Biz cemevimizi kendimiz temizleriz, kendimiz süpürürüz, kendimiz yaparız, birliğimizi de kendimiz yaparız. Talibin lokması bize yeter. Yani devletin vereceği baldansa, talibin getirdiği o kuru ekmekle çökeleğin başımızın üstünde yeri var.
“Dersim’in sorunlarıyla da ilgileneceğiz”
Yargı süreci sonunda yönetime gelirlerse inanç mensuplarıyla ve Dersim halkıyla birebir ilişki kuracaklarını dile getiren Önal, kentin sorunlarına da eğileceklerini kaydediyor:
Gönül hanesi yıkılmış bir sürü küsen canımız var. Bu canlarımıza pirlerimizle birlikte gideceğiz, evlerinde ziyaret edeceğiz, şikayetlerini alacağız. Bütün şikayetlerin hepsini çözmek şartıyla birlerden taliplere kadar herkesi bu cemeviyle barıştıracağız. Yapmamız gereken ama şu ana kadar yapılmayan belirli aralıklarla üye toplantıları yapacağız. Sadece Alevilikle değil, kentin diğer sorularıyla ilgili söz sahibi olacağız. Fikir beyan edeceğiz, çözümü noktasında da üzerimize düşen her şeyi severek gönüllü bir şekilde yapacağız.
Bugün geldiğimiz noktada duamızda Hızır’ın davarları dediğimiz dağ keçilerimiz avlanmakta, oysaki Alevi inancı avcılığa karşıdır. Suyumuz talan edilmekte, suyumuzun üzerinde bir sürü projeler dönmekte.
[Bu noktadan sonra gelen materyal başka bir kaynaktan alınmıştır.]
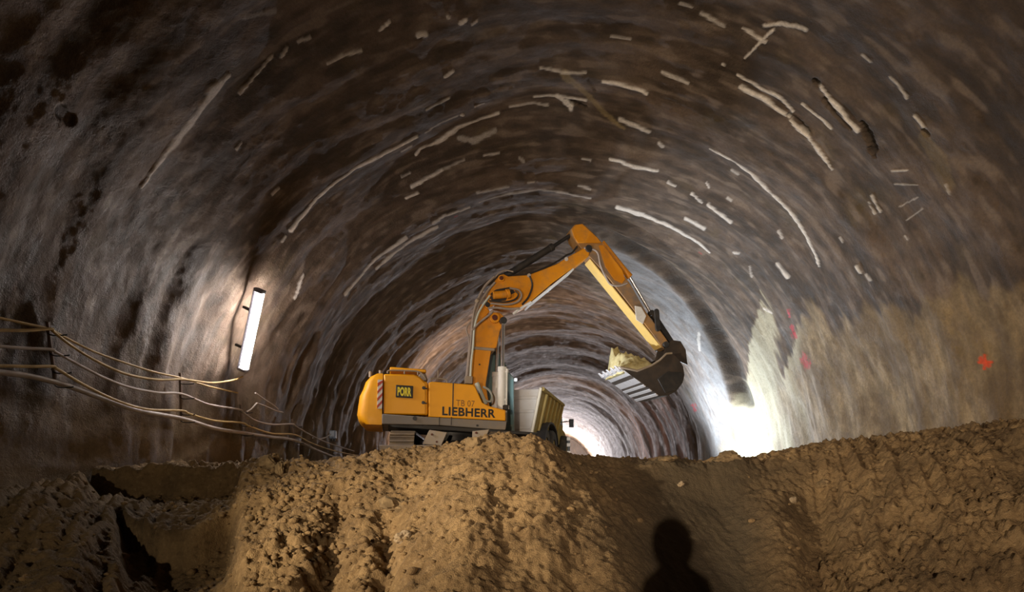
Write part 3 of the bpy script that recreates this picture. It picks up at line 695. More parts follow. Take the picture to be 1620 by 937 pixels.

Bunca zamandır bu projelere karşı Tunceli Cemevi sesini çıkarmadı. Günlerce ormanlarımız yandı. Biz orada canla başla mücadele eden ormanların söndürmek için kendi hayatını tehlikeye atan bir cana bir damla su götürmedik cemevi olarak. Tunceli özelinde profesörler tarafından yapılan binlerce çağrı var, deprem geliyor. Bugün cemevi yönetiminde bulunsaydım ya orada insanların sığınabileceği ya da bir deprem anında onlara bir sıcak çorba vereceğimiz bir hazırlık içerisine girecektim. Şimdi bu saatte bir deprem olsa hangi dükkânı bulacaksın açacaksın, hangi battaniyeciyi bulacaksın ya da insanlara bu hizmeti nasıl vereceksin? Hazırlığın var mı, yok. İşte bizim inanç merkezlerimizin hem insani hem de sosyal olarak insanların bu sorunlarına çare bulması gerekir.
Pirler Meclisi projesi
Ali Önal; cemevi bünyesinde de oluşturmak istedikleri projelerden bahsediyor ve özellikle inancın yazılı hale getirilmesiyle ilgili birtakım fikirler oluşturduklarını söylüyor:
Ayrıca Dersim merkez cemevi olarak bünyesinin altında kurulacak bir pirler meclisi düşünüyoruz. Dersim’de bulunan bütün ocakları temsilen kâmil pirlerimiz olsun hem yolu erkanı anlatsınlar hem bir eğitim dairemiz olsun. Cemevini bir eğitim merkezine çevirip orada dedelerimizin, cetlerimizin bize bıraktığı mirası yazılı hale getirip hem kendimiz yaşayacağız, öğreneceğiz hem de bizden sonraki kuşaklara aktarmış olacağız.